As Roark puts it (in 'Roark's Formulas for Stress and Strain', 6th ed.): "For a circular section K is the polar moment of inertia J....for other sections K is less than J and may be only a very small fraction of J."

So yes, for open sections, the "K" value becomes very important. (The "K" value being equivalent to Blodgett's "R" value.)

I personally haven't used Blodgett's method for torsional member design. I've typically used AISC's Design Guide 9. (Not that there is anything wrong with anything by Blodgett.....I just find DG 9 more straight forward.)

What source says J = I.x+I.y? That doesn't even come close to sniffing an accurate answer. For an open section, J is best estimated as the sum of J of the components. Polar moment of inertia will never give good results for open sections, because warping stresses dominate the response.

The "R" factor in Blodgett is equivalent to the torsional constant ("J") in AISC. The polar moment of inertia being equal to I_x + I_y is covered in most Mechanics of Materials textbooks. It can also be seen in AISC 360-16 Eq. (E4-2) where the denominator of the (1/I_x + I_y) term is the polar moment of inertia.

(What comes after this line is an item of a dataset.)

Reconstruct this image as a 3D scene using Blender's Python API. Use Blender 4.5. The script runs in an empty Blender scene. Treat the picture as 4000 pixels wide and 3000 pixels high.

AISC does not refer to it as I_p or 'polar moment of inertia' since it is not tabulated in the Manual for rolled shapes.

If you've ever got an idle moment work out the torsional constant for a thin walled tube, and the same tube with a slit in it.

Cheers

Greg Locock


New here? Try reading these, they might help FAQ731-376: Eng-Tips.com Forum Policies http://eng-tips.com/market.cfm?

My mistake, I was thinking torsional constant (same mistake as OP which is probably what led me down this path). Although I'm not sure what use the polar moment of inertia has with respect to open shapes.

Thanks for the input. I've found the reference to this in Roark (I never knew it was in there). I've also gotten my hands on AISC Design Guide 9 which covers this subject in greater depth than Blodgett.

"the torsional constant for a thin walled tube, and the same tube with a slit in it."

A core from a roll of paper towels and a pair of scissors has made a convincing experiment/demonstration a few times.

When the ice cubes break loose from the plastic ice cube tray the torsional stiffness plummets a bit.

A few months back a big name equipment manufacturer paid us a couple hundred K-bux in part because the concrete "fill" of the three identical steel bases made of channel rails relied on wishful thinking to make a monolithic structure under the motor and coupled equipment. Their 2 attempts to weld on ribs to make a real base were sad, and futile. I got a cool North Face jacket because I was a whiny bee-atch about the design and the project still made some money.

A former employer made a floor mounted vice stand from ~ 5" I-beam. It was hilariously flexible in torsion. I tried to talk them into stitch welding light gage full length plates to the edges of the flanges to make a pair of closed sections, and make it about 20 X stiffer.